A woman looks at a globe model in the climate village during the United Nations Framework Convention on Climate Change (COP-16), in the Mexican seaside resort of Cancun, on November 30, 2010.

STEVE CHIOTAKIS: A new World Bank report out this morning recommends re-evaluating the aid developed countries give to developing countries. More focus, the report says, should be placed on building stable government and institutions.

From London, here's the BBC's Jon Bithrey.


JON BITHREY: The World Bank report challenges a common view on how billions of dollars in aid ought to be spent.
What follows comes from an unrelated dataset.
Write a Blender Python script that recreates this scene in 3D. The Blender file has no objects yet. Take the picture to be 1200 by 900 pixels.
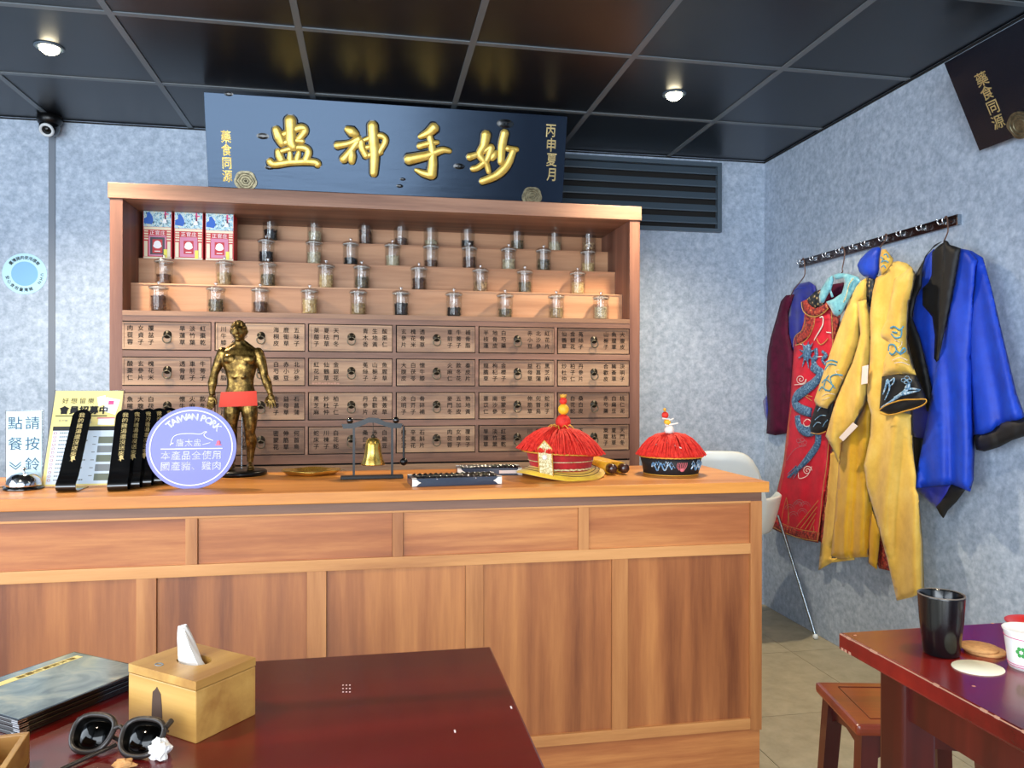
import bpy, bmesh, math, random
from mathutils import Vector, Matrix
from mathutils.geometry import delaunay_2d_cdt
import numpy as np
random.seed(7)
PI = math.pi
SC = bpy.context.scene
COL = SC.collection

# ---------------------------------------------------------------- camera
YAW, PIT, ROL, FPX = .1821, .0004, .0018, 892.7
EYE = Vector((0, 0, 1.2015))
_f = Vector((math.sin(YAW)*math.cos(PIT), math.cos(YAW)*math.cos(PIT), math.sin(PIT)))
_r0 = Vector((math.cos(YAW), -math.sin(YAW), 0)); _u0 = _r0.cross(_f)
_r = _r0*math.cos(ROL)+_u0*math.sin(ROL); _u = -_r0*math.sin(ROL)+_u0*math.cos(ROL)
cam = bpy.data.objects.new('camera', bpy.data.cameras.new('camera')); COL.objects.link(cam)
cam.data.sensor_width = 36; cam.data.lens = FPX/1200*36; cam.data.clip_start = .02
cam.matrix_world = Matrix(((_r.x, _u.x, -_f.x, 0), (_r.y, _u.y, -_f.y, 0), (_r.z, _u.z, -_f.z, EYE.z), (0, 0, 0, 1)))
SC.camera = cam

def W(px, py, X=None, Y=None, Z=None):
    """surveying helper: where the sight line through a photo pixel meets a real plane"""
    v = _r*((px-600)/FPX)+_u*((450-py)/FPX)+_f
    t = (X-EYE.x)/v.x if X is not None else (Y-EYE.y)/v.y if Y is not None else (Z-EYE.z)/v.z
    return EYE+v*t

# ---------------------------------------------------------------- light, world, exposure
SC.view_settings.view_transform = 'Standard'; SC.view_settings.look = 'None'
SC.view_settings.exposure = 0.14; SC.view_settings.gamma = 1
world = bpy.data.worlds.new('daylight'); SC.world = world; world.use_nodes = True
wb = world.node_tree.nodes['Background']; wb.inputs[0].default_value = (.72, .85, 1, 1); wb.inputs[1].default_value = 1.6
def area(name, loc, rot, sx, sy, power, color):
    l = bpy.data.lights.new(name, 'AREA'); l.shape = 'RECTANGLE'; l.size = sx; l.size_y = sy; l.energy = power; l.color = color
    o = bpy.data.objects.new(name, l); COL.objects.link(o); o.location = loc; o.rotation_euler = rot; return o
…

It says a quarter of the world's population lives in fragile or failed states -- and so far there's been too little focus on building accountable government and legal systems.

Report author Sarah Cliffe says if this isn't improved, other spending won't work.

SARAH CLIFFE: It's much easier for countries to get help with their militaries than it is with police forces and justice systems -- and much easier to get help with growth, health and education -- our analysis indicates that should change.

The report also calls for more focus on job creation to mitigate poverty to help alleviate the kind of dissatisfaction we've seen across the Middle East.

But it's coming in for criticism - some say the World Bank has got this the wrong way round -- and aid should be spent on meeting basic needs like health care before anything else.

In London, I'm the BBC's Jon Bithrey, for Marketplace.